Inspired by the likes of Bob Dylan and Johnny Cash, Simm’s music is a powerful and important testament to the strength of the human spirit in the face of oppression and hardship. Although the recording of the album took place as a PR exercise enacted by the prison to distract the public from the bad press that its inmates’ riotous protests against the atrocious living conditions had generated, the album now finally has the chance to stand clear of this co-option. After a forty year hiatus – where the only way you could hear Simms’ album was to trek to the national Film and Sound Archive – The Loner now emerges triumphantly, able to speak clearly and profoundly of the injustices that Simms, along with many others, faced as young Indigenous people in Australia in the seventies.
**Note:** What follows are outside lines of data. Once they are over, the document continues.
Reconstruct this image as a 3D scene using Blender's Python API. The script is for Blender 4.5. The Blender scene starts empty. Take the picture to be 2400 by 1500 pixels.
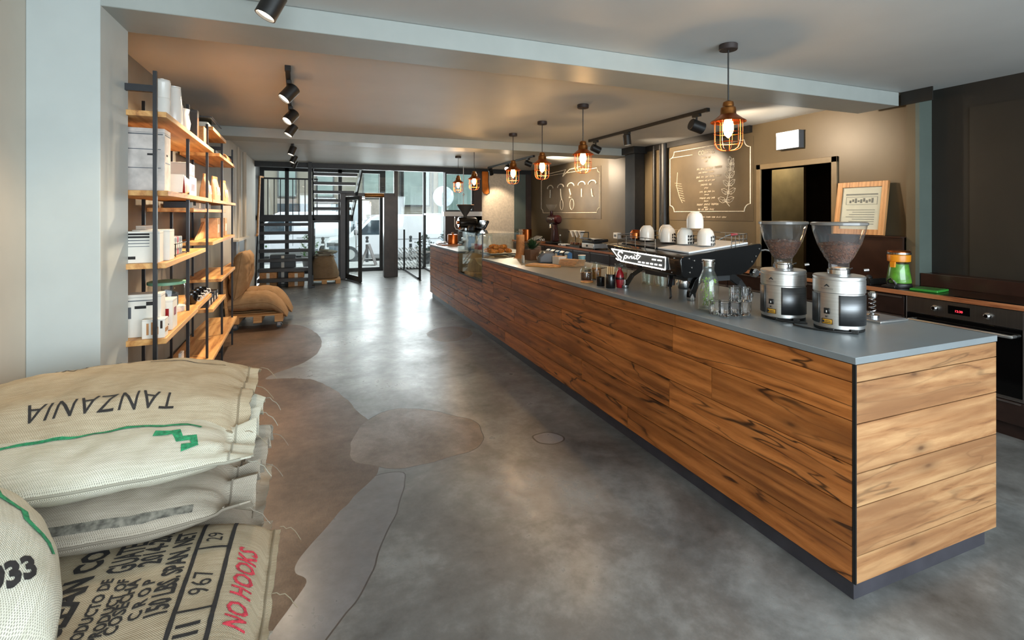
import bpy, bmesh, math, random
from mathutils import Vector, Matrix, noise, geometry
from math import pi, sin, cos, radians
random.seed(7)
SC = bpy.context.scene
COL = SC.collection

# ---------------------------------------------------------------- camera
cd = bpy.data.cameras.new('camera'); cam = bpy.data.objects.new('camera', cd); COL.objects.link(cam)
cam.location = (0, 0, 1.5); cam.rotation_euler = (pi/2, 0, -radians(21.55))
cd.sensor_width = 36; cd.lens = 36*1152/2400; cd.shift_y = -248/2400; cd.clip_start = .05; cd.clip_end = 200
SC.camera = cam

# ---------------------------------------------------------------- world, exposure
W = bpy.data.worlds.new('world'); SC.world = W; W.use_nodes = True
wn = W.node_tree
bg = wn.nodes['Background']
sky = wn.nodes.new('ShaderNodeTexSky'); sky.sky_type = 'HOSEK_WILKIE'; sky.turbidity = 8; sky.ground_albedo = .4
sky.sun_direction = (-.35, .3, .88)
mixw = wn.nodes.new('ShaderNodeMixRGB'); mixw.inputs[0].default_value = .75; mixw.inputs[2].default_value = (.86, .95, 1, 1)
wn.links.new(sky.outputs[0], mixw.inputs[1]); wn.links.new(mixw.outputs[0], bg.inputs[0])
bg.inputs[1].default_value = 1.8
SC.view_settings.view_transform = 'Standard'; SC.view_settings.look = 'None'
SC.view_settings.gamma = 1; SC.view_settings.use_curve_mapping = False
SC.view_settings.exposure = 0.62
cy = SC.cycles
cy.max_bounces = 8; cy.diffuse_bounces = 4; cy.glossy_bounces = 4; cy.transmission_bounces = 8; cy.transparent_max_bounces = 16
cy.caustics_reflective = False; cy.caustics_refractive = False; cy.sample_clamp_indirect = 4; cy.sample_clamp_direct = 0
cy.use_denoising = True
cy.blur_glossy = .5

def area(name, loc, rot, sx, sy, power, color):
    l = bpy.data.lights.new(name, 'AREA'); l.shape = 'RECTANGLE'; l.size = sx; l.size_y = sy; l.energy = power; l.color = color
    o = bpy.data.objects.new(name, l); COL.objects.link(o); o.location = loc; o.rotation_euler = rot
    return o
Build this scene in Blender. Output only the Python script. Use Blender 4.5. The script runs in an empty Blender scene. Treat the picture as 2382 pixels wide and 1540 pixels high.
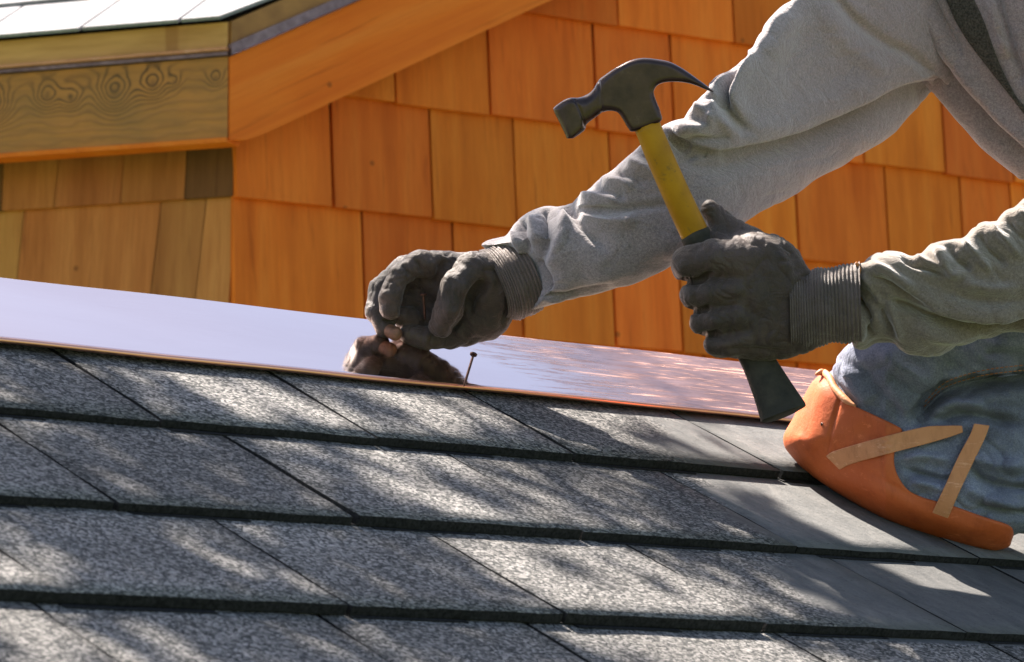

Vic Simms should be a household name. I should have known who he was, years rather than hours, before deciding to start writing this piece. The protest songs that fill his 1973 album – The Loner – should have been melodically and powerfully ringing in the ears of Australians for the past four decades. This year’s re-release of The Loner by Sandman Records may bring Simms the recognition he rightfully deserves.

With 2013 marking Simms’ fifty seventh year working in the music industry, the re-release of this album is powerful proof that his voice will not be silenced. As Simms says, “If I didn’t record that album, it would just prove that we were out of sight and out of mind. I wanted to show that musical talent could exist no matter where it was, out in the bus or behind walls.”